Lo mismo que las limas, cuyo jugo me parece el más delicioso de todos. Tales frutos están vetados en los supermercados elegantes y quienes padecemos tan patriótico antojo tenemos que andar a las caiditas en su persecución…
Con gran ilusión me surtí de unos cuantos chicos, sin suponer el desagrado que me esperaba: la empleada de la frutería preguntó a su jefa por el precio de los kiwis… Automáticamente moví mis ojos en busca de dicho fruto y, ante su total ausencia, me temí lo peor. La experta empleada, natural de Guadalajara –según inquirí– y, peor aún, del barrio de Santa Tere, no conocía los chicos de milenaria presencia en México y, en cambio, tenía noticia de esos frutos procedentes de Nueva Zelanda que se empezaron a ver en México hace menos de tres o cuatro décadas.
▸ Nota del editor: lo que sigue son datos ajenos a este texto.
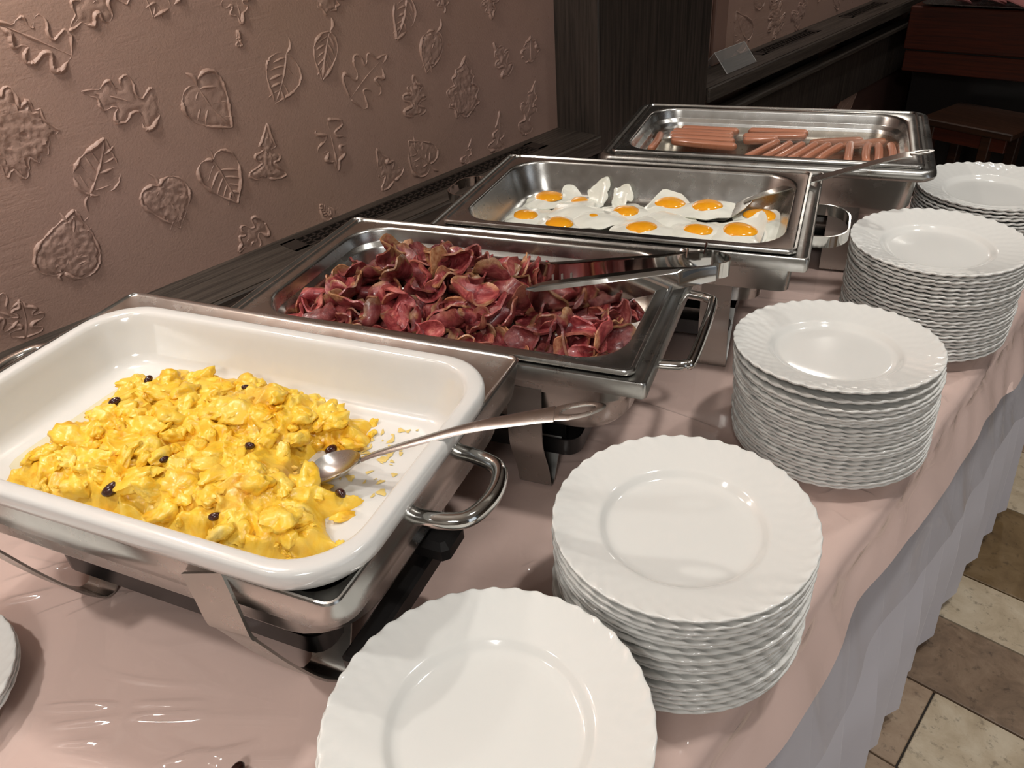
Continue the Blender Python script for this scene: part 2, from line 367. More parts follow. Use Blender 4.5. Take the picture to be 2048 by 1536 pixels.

¡Qué bueno que esté la mujer al tanto de las novedades! Pero indignante es que desconozca una fruta de tanta calidad que es oriunda de la tierra nuestra y, modestia aparte, es una verdadera delicia.
La cara de extrañeza de otras compradoras debió haberme hecho sospechar lo que vino después… seguro que tampoco habían oído hablar de tan delicioso fruto. Así lo comprobé cuando acudí luego a tomar mi consabido cafecito y me topé con una nutrida mesa de damas tapatías ¡ninguna sabía de la existencia del chicozapote! Y más de una declaró con cierto orgullo que nunca había probado el mamey. En cambio, del tal kiwi, sin que tenga parecido alguno en el sabor con cualquiera de las zapotáceas, todas hablaron con admiración y gran conocimiento de causa.
Por supuesto que cuando les pregunté por el zapote prieto, todas hicieron como si la Virgen les hablara…
No estoy, claro, en contra de lo nuevo, ello siempre enriquece, lo que preocupa sobremanera es lo mucho que empobrece cuando perdemos de vista valores tan importantes de nuestra particularidad…
¿Será que nuestra clase media ya está echada a perder o hay todavía esperanzas de que recobre la fortaleza que tuvo antaño en aras del fortalecimiento de la identidad y el desarrollo auténtico del país?